A few years ago, Amazon chairman Jeff Bezos revealed how he thinks of local PC hardware as antiquated, ready to be replaced by cloud options from companies like AWS and Azure.
Bucha Bull to me.
A few years ago, Amazon chairman Jeff Bezos revealed how he thinks of local PC hardware as antiquated, ready to be replaced by cloud options from companies like AWS and Azure.
Bucha Bull to me.
Can we not pretend the problem is solely performance based? People keep doing this with generative AI and it keeps resulting in “oh shit, ghibli AI is so awesome”.
Especially since… can you watch a twitch stream? Congrats, you can stream a desktop. Even back with Stadia it was very much viable to play games like AssCreed over streaming and have a very comparable experience to it being local. And stuff like Geforce Now actually work REALLY well.

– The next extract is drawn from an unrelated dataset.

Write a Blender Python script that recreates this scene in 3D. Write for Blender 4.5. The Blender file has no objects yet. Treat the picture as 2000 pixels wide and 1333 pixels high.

The issue shouldn’t be “can you make this perform well enough I want to use it”. It should be about ownership and the implication for… everything if all “personal computers” exist solely in a data center and all documents exist solely in The Cloud and so forth. Preservation of anything becomes nigh impossible and you suddenly have to pay a monthly fee to ever see your kid’s pictures again.
As someone who remotes home frequently, no, the experience is not quite right. Packet drop and latency cause lots of input errors and misclicks. Sometimes the local internet decides not to carry your packets, and sometimes even connecting over vpn doesn’t.
You do not want a cloud desktop. You want a physical desktop and supplement with cloud services you can’t run locally.
Again, plenty of folk, self included, have no issues with streaming from a datacenter and geforce now is quite successful.
Understand that the codecs make a huge difference. But the actual inputs are literally bytes per minute of data. MAYBE kilobytes if you are particularly good at Starcraft
That means nothing if your latency spikes or some packets drop at the moment you need to click and not hold, or move the mouse precisely and drop.